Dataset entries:
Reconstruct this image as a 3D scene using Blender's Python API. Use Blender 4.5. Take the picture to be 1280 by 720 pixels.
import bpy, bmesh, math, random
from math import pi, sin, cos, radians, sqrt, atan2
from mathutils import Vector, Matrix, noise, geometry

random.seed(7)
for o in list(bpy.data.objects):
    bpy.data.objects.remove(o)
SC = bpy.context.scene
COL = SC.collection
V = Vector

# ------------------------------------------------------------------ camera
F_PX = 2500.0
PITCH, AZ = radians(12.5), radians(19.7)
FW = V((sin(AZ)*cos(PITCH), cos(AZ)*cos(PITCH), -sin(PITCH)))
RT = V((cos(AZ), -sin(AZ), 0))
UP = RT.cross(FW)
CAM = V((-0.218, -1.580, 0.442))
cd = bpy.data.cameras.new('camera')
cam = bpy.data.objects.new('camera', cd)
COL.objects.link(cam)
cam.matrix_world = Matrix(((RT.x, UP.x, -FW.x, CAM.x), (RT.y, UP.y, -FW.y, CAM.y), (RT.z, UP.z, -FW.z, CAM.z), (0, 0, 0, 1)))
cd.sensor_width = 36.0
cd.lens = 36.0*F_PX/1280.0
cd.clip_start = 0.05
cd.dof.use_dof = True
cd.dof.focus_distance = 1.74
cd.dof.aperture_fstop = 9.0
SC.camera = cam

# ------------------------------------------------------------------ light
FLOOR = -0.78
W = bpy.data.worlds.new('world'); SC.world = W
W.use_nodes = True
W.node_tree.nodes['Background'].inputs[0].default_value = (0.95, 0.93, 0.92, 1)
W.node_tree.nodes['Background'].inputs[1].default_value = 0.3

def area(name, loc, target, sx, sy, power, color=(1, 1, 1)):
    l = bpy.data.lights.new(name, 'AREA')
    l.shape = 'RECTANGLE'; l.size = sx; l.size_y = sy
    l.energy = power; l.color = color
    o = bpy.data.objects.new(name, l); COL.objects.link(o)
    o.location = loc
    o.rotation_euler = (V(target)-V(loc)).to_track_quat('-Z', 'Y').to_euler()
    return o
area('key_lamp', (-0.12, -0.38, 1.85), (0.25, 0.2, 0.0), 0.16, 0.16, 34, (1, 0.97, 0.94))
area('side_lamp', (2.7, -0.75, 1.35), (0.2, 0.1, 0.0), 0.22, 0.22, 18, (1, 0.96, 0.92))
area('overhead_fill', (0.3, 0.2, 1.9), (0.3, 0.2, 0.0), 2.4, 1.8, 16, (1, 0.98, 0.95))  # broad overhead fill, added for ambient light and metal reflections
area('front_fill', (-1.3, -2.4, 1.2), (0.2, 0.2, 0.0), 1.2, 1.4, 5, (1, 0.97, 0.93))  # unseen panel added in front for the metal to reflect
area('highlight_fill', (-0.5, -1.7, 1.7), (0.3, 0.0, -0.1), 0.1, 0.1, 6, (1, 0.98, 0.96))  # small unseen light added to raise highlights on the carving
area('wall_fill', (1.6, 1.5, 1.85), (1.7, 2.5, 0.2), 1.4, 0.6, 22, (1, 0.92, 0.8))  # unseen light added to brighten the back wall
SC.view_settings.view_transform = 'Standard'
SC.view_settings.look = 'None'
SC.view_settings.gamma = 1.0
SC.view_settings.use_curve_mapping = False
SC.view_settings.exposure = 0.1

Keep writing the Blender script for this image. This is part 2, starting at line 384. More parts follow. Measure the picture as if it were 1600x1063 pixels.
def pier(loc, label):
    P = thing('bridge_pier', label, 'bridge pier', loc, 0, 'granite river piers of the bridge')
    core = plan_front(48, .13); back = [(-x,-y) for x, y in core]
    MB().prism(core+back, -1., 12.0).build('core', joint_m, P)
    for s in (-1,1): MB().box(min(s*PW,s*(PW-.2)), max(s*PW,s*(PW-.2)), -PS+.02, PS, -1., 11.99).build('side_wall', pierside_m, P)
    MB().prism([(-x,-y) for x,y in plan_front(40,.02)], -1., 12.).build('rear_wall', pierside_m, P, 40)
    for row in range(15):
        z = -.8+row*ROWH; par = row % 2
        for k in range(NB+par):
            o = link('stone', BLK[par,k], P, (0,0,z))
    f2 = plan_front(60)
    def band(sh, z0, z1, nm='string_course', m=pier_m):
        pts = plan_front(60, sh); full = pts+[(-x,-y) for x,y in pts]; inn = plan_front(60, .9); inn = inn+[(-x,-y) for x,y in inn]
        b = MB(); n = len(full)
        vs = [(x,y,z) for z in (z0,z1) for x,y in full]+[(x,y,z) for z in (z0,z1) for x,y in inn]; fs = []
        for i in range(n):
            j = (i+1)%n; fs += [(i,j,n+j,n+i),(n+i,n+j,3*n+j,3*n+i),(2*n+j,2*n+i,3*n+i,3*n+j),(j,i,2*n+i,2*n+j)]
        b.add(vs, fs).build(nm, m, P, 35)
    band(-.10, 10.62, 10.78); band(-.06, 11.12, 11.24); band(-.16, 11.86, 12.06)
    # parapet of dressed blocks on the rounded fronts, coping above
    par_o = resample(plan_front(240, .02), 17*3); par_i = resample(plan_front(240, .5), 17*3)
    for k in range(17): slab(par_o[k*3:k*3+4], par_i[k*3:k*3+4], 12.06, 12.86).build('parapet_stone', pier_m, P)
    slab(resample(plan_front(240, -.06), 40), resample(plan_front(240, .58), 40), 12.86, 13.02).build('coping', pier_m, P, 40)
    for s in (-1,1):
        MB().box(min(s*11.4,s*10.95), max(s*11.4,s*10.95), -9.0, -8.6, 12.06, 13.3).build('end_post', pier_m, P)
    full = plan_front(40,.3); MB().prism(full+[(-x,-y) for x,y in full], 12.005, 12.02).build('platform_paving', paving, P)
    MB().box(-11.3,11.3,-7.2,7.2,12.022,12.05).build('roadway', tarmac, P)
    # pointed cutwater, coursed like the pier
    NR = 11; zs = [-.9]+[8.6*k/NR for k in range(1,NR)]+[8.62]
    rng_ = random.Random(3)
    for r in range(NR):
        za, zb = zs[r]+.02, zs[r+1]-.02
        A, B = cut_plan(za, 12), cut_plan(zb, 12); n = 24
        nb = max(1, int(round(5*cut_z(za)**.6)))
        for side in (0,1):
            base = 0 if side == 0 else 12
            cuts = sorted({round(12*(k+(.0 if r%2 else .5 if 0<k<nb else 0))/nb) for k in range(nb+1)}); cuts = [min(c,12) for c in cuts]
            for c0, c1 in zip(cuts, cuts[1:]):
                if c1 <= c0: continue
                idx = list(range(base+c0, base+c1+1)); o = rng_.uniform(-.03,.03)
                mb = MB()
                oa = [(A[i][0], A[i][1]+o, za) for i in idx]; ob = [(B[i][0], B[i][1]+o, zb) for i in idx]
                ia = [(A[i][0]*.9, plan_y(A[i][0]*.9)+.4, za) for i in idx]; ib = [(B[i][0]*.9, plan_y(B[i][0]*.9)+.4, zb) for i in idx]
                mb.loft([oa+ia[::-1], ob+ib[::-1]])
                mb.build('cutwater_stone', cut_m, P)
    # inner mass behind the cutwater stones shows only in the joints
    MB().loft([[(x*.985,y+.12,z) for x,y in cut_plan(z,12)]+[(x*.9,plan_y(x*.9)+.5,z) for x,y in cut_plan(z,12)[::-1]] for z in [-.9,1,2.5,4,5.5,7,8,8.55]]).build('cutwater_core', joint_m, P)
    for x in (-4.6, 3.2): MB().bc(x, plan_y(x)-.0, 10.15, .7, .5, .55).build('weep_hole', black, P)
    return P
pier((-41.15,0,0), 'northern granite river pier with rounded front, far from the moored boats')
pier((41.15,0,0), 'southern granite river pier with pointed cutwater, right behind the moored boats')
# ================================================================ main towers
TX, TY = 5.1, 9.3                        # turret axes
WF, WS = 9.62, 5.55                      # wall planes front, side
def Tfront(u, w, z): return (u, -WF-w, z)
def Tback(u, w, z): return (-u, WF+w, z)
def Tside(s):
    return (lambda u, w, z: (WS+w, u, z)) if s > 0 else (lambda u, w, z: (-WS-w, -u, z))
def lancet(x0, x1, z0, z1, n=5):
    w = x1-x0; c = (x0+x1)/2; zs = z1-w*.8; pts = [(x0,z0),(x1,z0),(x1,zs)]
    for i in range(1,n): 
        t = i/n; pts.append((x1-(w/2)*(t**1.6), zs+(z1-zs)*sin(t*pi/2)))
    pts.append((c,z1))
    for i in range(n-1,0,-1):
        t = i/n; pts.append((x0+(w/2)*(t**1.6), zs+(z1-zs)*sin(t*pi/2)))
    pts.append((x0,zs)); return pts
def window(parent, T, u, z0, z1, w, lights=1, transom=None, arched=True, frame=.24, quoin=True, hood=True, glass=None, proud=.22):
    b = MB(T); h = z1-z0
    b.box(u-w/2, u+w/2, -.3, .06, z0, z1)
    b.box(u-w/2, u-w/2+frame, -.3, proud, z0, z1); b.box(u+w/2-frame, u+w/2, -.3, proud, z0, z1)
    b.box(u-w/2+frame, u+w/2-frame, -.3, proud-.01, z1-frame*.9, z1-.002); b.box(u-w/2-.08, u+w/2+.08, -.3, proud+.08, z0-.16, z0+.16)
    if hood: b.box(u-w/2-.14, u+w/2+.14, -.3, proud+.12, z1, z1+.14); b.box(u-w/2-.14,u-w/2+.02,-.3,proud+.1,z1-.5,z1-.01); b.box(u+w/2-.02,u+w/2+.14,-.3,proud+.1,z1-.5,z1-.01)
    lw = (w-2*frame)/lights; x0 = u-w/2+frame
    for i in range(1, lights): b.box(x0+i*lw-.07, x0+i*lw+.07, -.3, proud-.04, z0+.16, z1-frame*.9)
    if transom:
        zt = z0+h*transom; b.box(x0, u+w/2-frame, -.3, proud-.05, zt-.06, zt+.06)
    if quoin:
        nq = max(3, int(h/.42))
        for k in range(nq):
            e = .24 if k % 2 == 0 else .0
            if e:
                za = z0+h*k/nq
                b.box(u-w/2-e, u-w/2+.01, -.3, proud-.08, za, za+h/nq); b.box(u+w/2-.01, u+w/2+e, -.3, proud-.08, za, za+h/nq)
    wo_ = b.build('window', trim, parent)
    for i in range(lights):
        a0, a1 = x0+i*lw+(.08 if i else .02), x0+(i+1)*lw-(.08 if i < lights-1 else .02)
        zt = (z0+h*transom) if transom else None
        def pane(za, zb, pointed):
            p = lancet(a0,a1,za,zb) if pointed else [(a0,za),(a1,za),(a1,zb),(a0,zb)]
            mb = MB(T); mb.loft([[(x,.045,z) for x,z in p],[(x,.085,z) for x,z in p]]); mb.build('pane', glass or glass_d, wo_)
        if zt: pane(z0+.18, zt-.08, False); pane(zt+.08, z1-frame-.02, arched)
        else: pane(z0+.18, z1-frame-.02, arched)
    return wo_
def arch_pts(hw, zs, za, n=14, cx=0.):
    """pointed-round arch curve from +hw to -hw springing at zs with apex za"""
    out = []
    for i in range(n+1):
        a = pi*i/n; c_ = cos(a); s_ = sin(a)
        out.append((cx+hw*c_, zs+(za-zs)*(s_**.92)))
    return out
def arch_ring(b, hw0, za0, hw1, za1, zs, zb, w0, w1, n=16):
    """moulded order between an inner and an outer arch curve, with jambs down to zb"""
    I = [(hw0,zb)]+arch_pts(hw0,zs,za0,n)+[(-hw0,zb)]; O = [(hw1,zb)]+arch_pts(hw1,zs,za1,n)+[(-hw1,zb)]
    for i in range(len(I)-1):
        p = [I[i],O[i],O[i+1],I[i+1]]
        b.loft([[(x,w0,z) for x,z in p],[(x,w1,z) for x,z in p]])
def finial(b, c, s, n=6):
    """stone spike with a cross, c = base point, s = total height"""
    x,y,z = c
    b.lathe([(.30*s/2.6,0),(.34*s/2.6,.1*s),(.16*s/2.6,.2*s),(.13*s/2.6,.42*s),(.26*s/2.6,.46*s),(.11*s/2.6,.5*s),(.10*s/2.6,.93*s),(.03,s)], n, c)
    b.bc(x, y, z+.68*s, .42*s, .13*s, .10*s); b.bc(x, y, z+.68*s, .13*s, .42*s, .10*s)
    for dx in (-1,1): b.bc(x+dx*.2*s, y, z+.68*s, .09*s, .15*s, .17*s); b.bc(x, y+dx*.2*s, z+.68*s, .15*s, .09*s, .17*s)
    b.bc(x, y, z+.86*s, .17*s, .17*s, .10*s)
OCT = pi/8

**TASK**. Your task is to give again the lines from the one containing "for c in cuts]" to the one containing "if c1 <= c0: continue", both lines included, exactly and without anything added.

**SOLUTION TO THIS TASK**.
            cuts = sorted({round(12*(k+(.0 if r%2 else .5 if 0<k<nb else 0))/nb) for k in range(nb+1)}); cuts = [min(c,12) for c in cuts]
            for c0, c1 in zip(cuts, cuts[1:]):
                if c1 <= c0: continue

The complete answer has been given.